» **What the task asks**
Will you quote precisely the lines that run from the top of the material below to the line containing "from mathutils import Vector, Matrix", both ends included?

» **Material for this exercise**
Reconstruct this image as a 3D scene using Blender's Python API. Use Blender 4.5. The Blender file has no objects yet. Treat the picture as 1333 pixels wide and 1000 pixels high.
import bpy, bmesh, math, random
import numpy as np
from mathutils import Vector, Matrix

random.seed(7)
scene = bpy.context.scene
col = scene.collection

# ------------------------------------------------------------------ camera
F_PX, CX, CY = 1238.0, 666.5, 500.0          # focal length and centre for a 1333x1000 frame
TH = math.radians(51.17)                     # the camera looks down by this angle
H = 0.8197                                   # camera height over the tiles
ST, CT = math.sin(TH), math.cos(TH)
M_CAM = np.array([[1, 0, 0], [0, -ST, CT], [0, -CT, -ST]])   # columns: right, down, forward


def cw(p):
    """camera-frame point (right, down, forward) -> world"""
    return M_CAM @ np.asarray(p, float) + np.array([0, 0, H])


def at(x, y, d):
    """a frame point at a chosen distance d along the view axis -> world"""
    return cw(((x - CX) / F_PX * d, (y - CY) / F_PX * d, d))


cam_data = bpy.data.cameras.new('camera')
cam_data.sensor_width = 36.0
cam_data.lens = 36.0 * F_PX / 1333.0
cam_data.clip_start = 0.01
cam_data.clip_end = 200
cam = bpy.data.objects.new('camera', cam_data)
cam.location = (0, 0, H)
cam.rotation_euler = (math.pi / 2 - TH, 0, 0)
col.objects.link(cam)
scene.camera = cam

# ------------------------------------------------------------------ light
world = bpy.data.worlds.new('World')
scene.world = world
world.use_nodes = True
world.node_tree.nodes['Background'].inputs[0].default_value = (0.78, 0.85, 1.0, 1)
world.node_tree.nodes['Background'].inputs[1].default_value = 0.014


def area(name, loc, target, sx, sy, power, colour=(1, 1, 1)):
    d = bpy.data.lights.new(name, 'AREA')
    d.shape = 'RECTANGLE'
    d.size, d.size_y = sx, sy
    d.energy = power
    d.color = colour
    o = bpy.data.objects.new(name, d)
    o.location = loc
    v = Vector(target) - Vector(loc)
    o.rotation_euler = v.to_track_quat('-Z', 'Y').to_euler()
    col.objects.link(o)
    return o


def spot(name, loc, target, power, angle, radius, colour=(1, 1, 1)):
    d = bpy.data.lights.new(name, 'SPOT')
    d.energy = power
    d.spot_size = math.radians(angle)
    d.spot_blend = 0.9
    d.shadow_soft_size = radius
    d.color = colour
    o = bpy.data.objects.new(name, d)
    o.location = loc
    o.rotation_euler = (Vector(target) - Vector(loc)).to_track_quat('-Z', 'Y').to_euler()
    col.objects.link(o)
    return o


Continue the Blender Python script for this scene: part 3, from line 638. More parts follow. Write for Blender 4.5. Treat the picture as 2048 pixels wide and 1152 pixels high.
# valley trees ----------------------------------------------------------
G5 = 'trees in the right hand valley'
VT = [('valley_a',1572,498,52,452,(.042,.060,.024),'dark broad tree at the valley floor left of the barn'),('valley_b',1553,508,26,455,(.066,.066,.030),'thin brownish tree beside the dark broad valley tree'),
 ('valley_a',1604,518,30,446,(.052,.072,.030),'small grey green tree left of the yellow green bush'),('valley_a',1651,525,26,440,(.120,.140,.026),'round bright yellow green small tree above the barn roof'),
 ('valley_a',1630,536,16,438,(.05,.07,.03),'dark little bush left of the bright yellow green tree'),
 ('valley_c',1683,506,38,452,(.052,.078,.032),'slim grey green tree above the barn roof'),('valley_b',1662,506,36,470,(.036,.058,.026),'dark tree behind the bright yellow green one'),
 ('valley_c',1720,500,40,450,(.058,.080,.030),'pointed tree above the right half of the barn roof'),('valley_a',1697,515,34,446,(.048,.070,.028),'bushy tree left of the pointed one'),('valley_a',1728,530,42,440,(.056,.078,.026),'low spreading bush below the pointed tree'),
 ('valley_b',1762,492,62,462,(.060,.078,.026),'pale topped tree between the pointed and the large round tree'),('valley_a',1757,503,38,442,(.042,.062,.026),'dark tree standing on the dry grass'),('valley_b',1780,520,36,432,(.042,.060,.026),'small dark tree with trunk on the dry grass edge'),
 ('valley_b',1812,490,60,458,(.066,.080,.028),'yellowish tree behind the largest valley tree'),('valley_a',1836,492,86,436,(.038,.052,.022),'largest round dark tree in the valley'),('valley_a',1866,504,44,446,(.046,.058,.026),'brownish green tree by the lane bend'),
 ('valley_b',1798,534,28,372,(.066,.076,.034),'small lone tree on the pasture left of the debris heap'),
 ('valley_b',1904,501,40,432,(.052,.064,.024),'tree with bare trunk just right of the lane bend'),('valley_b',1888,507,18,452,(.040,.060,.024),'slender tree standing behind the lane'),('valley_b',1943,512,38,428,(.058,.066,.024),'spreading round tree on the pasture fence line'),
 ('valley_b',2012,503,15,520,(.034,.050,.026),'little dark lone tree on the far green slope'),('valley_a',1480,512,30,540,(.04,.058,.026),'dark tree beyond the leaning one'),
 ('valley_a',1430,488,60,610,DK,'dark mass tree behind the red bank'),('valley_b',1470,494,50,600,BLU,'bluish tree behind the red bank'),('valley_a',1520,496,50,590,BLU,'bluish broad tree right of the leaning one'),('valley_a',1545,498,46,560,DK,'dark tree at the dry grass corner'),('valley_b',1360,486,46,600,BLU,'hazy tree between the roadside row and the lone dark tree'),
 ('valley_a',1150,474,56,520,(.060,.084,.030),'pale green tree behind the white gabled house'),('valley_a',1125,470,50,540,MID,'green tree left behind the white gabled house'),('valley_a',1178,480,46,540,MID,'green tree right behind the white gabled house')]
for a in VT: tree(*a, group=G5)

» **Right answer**
Reconstruct this image as a 3D scene using Blender's Python API. Use Blender 4.5. The Blender file has no objects yet. Treat the picture as 1333 pixels wide and 1000 pixels high.
import bpy, bmesh, math, random
import numpy as np
from mathutils import Vector, Matrix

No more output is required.